President Barack Obama endorsed the right of same-sex couples to marry on Wednesday, a landmark pronouncement made in light of mounting pressure from gay rights advocates.
Obama became the first U.S. president to back the right of gay and lesbian couples to marry, a reversal from views expressed during the 2008 campaign, when he said he opposed same-sex marriage but favored civil unions as an alternative.
Obama told ABC News that, after reflection, he had “concluded that for me personally it is important for me to go ahead and affirm that I think same-sex couples should be able to get married.”
President Barack Obama, who said in the past that his views on gay marriage were ‘evolving,’ said today he thinks same-sex couples should be able to get married. But he also said that gay marriage is an issue for states to decide. Currently, there isn’t any federal action in the works to make gay marriage legal. NBC’s Chuck Todd reports.
In making his announcement, Obama completes what he had described as an “evolution” in his views on this issue, hastened by growing fervor this week involving gay rights. The growing pressure was capped Tuesday by North Carolina voters’ approval of a constitutional amendment banning not only same-sex marriages, but civil unions for gay and lesbian couples, as well.
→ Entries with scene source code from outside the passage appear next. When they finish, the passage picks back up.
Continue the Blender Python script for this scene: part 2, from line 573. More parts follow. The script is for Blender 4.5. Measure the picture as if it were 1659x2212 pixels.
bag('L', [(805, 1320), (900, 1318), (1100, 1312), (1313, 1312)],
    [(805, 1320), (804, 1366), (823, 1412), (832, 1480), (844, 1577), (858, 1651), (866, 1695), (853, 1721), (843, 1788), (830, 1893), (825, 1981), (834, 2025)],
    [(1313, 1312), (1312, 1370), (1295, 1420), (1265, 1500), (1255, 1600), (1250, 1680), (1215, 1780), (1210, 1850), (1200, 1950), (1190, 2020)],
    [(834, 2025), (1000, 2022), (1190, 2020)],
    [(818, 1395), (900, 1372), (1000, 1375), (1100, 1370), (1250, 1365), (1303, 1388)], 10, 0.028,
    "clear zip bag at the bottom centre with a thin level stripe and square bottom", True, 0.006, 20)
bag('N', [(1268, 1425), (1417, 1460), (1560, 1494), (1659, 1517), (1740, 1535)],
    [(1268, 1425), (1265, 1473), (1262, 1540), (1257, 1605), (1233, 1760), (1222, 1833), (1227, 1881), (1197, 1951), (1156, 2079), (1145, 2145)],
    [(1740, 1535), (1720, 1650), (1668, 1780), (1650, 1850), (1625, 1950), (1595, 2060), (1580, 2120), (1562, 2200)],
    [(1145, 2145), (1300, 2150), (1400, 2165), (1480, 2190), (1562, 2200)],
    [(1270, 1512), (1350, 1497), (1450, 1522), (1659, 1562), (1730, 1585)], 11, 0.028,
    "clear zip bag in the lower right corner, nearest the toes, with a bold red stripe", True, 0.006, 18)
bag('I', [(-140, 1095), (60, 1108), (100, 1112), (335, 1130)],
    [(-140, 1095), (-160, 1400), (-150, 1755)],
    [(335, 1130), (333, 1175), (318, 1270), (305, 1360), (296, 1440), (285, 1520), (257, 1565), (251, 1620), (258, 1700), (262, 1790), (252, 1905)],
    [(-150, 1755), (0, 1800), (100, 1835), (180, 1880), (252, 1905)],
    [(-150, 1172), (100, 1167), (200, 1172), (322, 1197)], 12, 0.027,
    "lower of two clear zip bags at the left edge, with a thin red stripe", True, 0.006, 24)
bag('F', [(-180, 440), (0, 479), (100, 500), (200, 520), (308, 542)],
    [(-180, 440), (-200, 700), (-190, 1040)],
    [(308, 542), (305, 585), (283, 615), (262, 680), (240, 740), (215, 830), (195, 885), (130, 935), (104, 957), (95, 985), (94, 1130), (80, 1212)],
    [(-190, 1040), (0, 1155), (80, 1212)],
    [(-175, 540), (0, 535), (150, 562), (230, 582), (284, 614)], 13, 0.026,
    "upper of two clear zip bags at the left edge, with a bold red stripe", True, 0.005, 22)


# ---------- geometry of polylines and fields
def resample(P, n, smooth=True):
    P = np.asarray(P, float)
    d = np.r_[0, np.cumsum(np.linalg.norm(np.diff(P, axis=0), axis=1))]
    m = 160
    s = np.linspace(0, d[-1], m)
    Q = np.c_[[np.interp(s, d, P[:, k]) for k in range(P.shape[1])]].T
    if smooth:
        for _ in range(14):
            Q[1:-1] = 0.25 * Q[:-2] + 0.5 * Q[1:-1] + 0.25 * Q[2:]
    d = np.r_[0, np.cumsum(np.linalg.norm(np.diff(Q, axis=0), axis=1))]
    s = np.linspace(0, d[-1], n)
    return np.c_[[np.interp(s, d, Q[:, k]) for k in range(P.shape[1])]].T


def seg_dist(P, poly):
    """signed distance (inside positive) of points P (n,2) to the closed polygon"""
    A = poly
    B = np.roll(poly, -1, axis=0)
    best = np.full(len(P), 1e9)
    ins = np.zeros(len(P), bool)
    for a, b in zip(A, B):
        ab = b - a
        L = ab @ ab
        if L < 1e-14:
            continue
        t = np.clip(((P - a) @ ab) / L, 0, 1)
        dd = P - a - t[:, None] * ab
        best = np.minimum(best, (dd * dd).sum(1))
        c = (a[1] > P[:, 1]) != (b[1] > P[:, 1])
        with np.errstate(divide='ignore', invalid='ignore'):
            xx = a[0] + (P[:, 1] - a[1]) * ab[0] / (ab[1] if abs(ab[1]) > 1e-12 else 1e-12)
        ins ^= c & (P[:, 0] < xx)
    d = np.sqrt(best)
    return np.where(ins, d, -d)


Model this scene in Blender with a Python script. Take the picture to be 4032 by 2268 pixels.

Obama’s shift not only speaks to a broad swath of the electorate, which has exhibited increasing acceptance of same-sex marriage in opinion polls, but also gay and lesbian voters who compose a core part of Obama’s base, and have been major fundraisers for his re-election.
President Barack Obama appears in an interview with ABC News on Wednesday, speaking in support of gay marriage. “It is important for me to go ahead and affirm that I think same sex couples should be able to get married,” the president said.
Obama explained that he had hesitated in fully supporting same-sex marriage because he thought civil unions would be sufficient.
“I have to tell you that over the course of several years as I have talked to friends and family and neighbors when I think about members of my own staff who are in incredibly committed monogamous relationships, same-sex relationships, who are raising kids together, when I think about those soldiers or airmen or marines or sailors who are out there fighting on my behalf and yet feel constrained, even now that ‘Don’t Ask Don’t Tell’ is gone, because they are not able to commit themselves in a marriage, at a certain point I’ve just concluded that for me personally it is important for me to go ahead and affirm that I think same sex couples should be able to get married,” he told ABC.
Will Obama’s support of gay marriage help or hurt his re-election bid? (See bottom of story for poll results)
The president had found himself under increasing pressure this week to state his position unequivocally after Vice President Joe Biden voiced support for same-sex marriage.
“I am absolutely comfortable with the fact that men marrying men, women marrying women, and heterosexual men and women marrying another are entitled to the same exact rights, all the civil rights, all the civil liberties,” Biden said on NBC’s Meet the Press.
“And quite frankly, I don’t see much of a distinction beyond that.”
While the White House emphasized that Biden’s position wasn’t representative of the entire administration, Education Secretary Arne Duncan’s pronouncement Monday on MSNBC Morning Joe in support of same-sex marriage added to pressure on the president.
“I have no update on the president’s personal views,” press secretary Jay Carney said repeatedly at Monday’s White House press briefing in reference to the president’s self-styled “evolution” on gay marriage.
As a result, Obama has risked fallout among his political base. The Washington post reported this week that gay and liberal donors had threatened to withhold financial support for the president or a super PAC due to his refusal to sign an executive order barring discrimination of gays and lesbians in federal contracting.
Comments from Vice President Joe Biden and Education Secretary Arne Duncan brought Obama’s views about gay marriage back into national spotlight.NBC’s Chuck Todd reports.
And Obama was expected, too, to encounter frustration at a major Hollywood fundraiser this week at the home of actor George Clooney.
The overwhelming approval, too, of the measure, which Obama had opposed, in North Carolina — a key swing state — heightened speculation that the president might address the issue.